ROME – A Vatican-recognized group of exorcists has issued a new handbook for practitioners of the Church’s ritual to combat demonic possession, among other things insisting that authority to perform exorcisms belongs exclusively to priests assigned by their diocesan bishop and no one else.

According to figures from the group, the move comes in response to a perception that there are too many rogue operators, both clerical and lay, who claim to perform exorcisms but who aren’t authorized to do so.

The handbook, or vademecum, was published in May in Italian and is edited by the International Association of Exorcists, a body founded in 1990 by a group of six priests, including Italian Father Gabriele Amorth, who served from 1986 until his death in 2016 as an exorcist for the Diocese of Rome, and who once said he’d performed over 50,000 exorcisms during the course of his career.
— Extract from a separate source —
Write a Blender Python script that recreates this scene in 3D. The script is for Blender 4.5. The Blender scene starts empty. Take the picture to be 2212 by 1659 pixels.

The association was recognized by the Vatican’s Congregation for Clergy in 2014. The majority of its members are in Italy.

The title of the vademecum is, “Guidelines for the Ministry of Exorcism: In the Light of the Current Ritual.” Originally it was an internal document only for members of the association, but it’s now being offered to the public by the Italian publisher Edizioni Messaggero Padova.

According to a statement issued by the International Association of Exorcists, while the guidelines are not an official Church document, the contents were reviewed by Vatican departments prior to publication. The decision to make the guidelines public, according to the statement, was motivated by a desire to “bring order to the questions about diabolic action and liberation from it, in order to avoid falling into dangerous deceptions and illusions.”

As part of its insistence that only priests with a specific mandate from their bishop may perform exorcisms, the text provides theological arguments as to why it’s the power of Christ channeled through the Church, and not “more potent exorcistic formula or the individual ‘powers’ of a priest” that determine the efficacy of the ritual.

The guidelines offer three reasons as to why the ministry of exorcism is limited to priests specifically designated for the task:

  • Only priests possess a mandate from the Church to “command demons in the name of God to recede, no longer to harm human creatures for any reason.”
  • The ministry of exorcism isn’t just about the recitation of prayers, but “discernment and accompaniment of faithful tormented by the devil,” pastoral tasks which “occupy a very important and essential place.”
  • If a bishop names an exorcist, he also has a responsibility to make sure that priest has a “specific preparation that renders him more suited than anyone else to discernment of extraordinary diabolic action.”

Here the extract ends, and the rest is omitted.